[Collection entries]
──────────────────────────────
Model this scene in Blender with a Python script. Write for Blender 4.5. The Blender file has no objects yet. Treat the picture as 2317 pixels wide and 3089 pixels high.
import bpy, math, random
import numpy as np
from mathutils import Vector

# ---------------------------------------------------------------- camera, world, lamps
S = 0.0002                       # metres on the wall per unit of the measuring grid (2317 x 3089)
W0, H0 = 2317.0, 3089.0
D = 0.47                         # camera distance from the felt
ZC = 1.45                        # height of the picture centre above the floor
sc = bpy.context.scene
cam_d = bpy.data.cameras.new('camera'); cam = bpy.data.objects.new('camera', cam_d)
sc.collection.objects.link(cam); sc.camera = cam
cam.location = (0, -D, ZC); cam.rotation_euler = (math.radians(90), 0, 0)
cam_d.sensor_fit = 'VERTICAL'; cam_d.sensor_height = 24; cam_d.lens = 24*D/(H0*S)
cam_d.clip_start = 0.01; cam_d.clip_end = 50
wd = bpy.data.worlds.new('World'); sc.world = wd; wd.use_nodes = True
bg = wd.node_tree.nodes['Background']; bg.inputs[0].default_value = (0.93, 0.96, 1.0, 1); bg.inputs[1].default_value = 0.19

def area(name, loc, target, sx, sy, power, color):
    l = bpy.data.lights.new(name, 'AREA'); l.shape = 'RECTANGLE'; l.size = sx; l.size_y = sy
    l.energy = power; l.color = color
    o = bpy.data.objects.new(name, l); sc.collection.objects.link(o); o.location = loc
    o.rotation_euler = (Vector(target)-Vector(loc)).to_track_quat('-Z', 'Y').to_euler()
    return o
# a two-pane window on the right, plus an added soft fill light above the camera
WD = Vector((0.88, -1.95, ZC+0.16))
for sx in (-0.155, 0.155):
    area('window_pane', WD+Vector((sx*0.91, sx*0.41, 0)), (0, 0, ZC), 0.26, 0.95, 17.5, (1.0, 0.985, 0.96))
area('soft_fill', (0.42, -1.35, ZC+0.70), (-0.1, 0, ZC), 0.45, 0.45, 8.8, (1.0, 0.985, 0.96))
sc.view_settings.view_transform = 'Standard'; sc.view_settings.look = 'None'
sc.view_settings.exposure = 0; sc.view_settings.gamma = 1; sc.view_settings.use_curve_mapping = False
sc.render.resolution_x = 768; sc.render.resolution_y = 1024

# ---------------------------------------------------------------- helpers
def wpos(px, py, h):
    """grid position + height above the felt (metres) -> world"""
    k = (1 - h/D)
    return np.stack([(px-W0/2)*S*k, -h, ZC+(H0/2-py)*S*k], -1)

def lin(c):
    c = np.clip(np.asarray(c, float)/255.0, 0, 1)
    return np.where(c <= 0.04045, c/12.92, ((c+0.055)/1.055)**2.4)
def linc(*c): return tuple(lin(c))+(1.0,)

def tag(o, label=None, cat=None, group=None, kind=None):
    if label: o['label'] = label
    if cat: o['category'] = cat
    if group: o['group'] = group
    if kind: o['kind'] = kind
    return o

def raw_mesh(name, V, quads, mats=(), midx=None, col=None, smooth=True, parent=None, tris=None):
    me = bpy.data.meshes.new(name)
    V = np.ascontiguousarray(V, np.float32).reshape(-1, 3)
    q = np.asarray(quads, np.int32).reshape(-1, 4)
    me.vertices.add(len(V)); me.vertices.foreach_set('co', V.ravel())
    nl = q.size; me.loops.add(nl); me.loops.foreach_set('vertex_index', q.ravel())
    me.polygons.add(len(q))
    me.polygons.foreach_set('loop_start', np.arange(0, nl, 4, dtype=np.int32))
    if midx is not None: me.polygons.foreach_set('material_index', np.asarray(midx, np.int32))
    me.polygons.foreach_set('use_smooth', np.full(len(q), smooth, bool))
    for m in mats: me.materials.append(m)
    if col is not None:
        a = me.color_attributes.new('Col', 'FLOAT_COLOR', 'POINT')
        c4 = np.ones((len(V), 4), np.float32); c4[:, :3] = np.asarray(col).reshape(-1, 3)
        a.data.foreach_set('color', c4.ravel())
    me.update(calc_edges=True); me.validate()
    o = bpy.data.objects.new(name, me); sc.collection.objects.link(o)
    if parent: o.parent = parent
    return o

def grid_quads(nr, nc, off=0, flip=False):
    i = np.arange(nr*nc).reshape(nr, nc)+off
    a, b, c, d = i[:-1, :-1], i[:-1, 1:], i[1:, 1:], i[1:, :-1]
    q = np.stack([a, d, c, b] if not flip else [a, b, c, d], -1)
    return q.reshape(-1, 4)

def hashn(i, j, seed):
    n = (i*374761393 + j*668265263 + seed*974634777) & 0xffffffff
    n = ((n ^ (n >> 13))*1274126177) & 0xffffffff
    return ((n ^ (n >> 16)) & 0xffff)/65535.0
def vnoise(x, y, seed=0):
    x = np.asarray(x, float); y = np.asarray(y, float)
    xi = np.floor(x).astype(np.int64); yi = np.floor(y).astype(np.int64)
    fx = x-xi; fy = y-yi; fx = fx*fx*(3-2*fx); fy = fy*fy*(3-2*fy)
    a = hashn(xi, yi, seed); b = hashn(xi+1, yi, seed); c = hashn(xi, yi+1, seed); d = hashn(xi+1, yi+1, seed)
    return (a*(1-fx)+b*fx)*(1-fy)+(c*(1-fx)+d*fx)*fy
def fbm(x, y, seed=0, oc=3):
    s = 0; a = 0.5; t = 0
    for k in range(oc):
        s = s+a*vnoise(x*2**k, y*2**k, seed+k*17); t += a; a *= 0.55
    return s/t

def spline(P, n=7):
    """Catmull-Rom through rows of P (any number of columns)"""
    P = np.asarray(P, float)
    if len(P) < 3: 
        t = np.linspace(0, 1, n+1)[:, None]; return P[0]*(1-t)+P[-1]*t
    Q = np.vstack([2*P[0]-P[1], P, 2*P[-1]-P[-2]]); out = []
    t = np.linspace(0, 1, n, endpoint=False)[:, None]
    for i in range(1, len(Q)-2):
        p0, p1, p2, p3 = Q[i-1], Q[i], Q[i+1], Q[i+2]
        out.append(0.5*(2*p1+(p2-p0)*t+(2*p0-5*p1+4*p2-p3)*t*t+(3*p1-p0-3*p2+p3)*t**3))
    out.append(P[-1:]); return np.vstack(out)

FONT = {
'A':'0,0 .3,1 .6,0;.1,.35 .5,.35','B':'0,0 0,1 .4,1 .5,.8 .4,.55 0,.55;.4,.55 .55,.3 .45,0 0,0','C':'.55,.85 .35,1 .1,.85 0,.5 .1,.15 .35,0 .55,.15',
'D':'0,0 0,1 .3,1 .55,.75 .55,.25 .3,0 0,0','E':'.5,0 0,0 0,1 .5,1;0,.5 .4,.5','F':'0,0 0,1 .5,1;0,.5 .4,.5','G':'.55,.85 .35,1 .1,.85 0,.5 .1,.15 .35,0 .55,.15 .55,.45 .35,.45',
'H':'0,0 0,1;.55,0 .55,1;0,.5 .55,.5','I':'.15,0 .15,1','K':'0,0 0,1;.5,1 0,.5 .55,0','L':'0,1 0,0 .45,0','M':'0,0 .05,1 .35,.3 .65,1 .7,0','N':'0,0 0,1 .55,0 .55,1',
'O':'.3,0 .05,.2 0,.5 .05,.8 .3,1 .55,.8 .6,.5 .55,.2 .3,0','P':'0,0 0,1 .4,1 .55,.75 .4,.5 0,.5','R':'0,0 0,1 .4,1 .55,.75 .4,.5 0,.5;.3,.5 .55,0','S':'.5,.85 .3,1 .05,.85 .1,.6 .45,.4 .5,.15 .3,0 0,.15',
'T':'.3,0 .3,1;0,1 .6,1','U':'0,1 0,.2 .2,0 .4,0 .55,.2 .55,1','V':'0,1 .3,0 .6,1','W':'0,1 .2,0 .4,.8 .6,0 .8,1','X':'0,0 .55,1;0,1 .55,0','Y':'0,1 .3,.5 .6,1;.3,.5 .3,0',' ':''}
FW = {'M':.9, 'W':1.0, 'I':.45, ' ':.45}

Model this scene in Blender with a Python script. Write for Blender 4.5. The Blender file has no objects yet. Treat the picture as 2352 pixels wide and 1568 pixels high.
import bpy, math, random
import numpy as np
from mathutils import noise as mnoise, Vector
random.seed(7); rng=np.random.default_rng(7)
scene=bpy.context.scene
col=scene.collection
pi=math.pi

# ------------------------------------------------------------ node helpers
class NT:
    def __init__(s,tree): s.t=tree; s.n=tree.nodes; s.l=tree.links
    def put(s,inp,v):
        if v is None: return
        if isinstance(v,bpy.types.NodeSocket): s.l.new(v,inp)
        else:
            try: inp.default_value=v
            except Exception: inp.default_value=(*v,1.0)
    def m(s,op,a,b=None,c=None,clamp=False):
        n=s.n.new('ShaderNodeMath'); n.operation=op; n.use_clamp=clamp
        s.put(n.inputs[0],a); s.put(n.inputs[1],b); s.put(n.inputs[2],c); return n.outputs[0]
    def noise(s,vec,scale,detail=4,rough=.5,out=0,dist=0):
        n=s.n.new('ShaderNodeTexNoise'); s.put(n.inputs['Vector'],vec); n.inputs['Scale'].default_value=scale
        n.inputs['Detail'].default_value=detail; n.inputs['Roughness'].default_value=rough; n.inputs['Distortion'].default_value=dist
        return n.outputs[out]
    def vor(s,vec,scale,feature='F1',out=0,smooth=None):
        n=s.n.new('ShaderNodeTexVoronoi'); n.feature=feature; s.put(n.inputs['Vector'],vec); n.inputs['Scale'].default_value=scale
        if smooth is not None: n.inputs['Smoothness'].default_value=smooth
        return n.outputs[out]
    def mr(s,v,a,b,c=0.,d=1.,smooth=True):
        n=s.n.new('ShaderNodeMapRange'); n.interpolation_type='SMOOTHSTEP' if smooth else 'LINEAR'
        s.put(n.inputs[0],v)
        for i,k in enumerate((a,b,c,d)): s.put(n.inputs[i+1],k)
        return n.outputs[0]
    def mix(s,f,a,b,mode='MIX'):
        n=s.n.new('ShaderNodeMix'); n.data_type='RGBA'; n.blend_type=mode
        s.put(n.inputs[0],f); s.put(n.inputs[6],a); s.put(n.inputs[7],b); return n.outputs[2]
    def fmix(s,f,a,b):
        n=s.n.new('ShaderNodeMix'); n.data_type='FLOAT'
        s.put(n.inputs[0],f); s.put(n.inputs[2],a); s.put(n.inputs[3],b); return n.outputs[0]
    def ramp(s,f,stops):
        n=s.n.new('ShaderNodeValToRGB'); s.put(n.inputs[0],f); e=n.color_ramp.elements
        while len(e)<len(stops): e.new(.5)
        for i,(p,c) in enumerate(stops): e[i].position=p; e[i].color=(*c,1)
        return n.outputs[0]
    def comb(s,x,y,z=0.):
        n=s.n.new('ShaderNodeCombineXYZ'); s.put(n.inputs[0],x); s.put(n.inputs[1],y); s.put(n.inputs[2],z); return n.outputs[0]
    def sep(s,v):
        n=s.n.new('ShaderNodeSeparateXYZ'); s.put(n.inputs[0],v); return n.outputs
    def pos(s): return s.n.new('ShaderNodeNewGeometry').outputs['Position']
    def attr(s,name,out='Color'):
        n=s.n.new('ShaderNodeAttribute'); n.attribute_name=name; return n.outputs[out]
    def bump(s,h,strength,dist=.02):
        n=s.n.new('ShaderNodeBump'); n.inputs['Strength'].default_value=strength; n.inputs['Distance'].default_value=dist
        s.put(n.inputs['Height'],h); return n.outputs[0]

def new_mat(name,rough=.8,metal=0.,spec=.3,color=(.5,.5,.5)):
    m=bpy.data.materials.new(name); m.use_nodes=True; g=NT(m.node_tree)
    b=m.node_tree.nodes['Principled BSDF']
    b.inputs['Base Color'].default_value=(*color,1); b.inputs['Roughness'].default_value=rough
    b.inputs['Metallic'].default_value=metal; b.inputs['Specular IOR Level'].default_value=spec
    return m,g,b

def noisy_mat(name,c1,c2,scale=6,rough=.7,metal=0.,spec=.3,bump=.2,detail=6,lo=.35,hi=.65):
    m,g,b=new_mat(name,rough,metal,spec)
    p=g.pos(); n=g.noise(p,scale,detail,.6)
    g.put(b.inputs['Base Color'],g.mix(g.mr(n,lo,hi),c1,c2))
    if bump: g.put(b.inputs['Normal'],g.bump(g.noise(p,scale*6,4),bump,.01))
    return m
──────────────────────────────
- Aim
Quote only the stretch of lines that starts the data above and ends with the line containing "from mathutils import Vector", both included.

- Final result
Model this scene in Blender with a Python script. Write for Blender 4.5. The Blender file has no objects yet. Treat the picture as 2317 pixels wide and 3089 pixels high.
import bpy, math, random
import numpy as np
from mathutils import Vector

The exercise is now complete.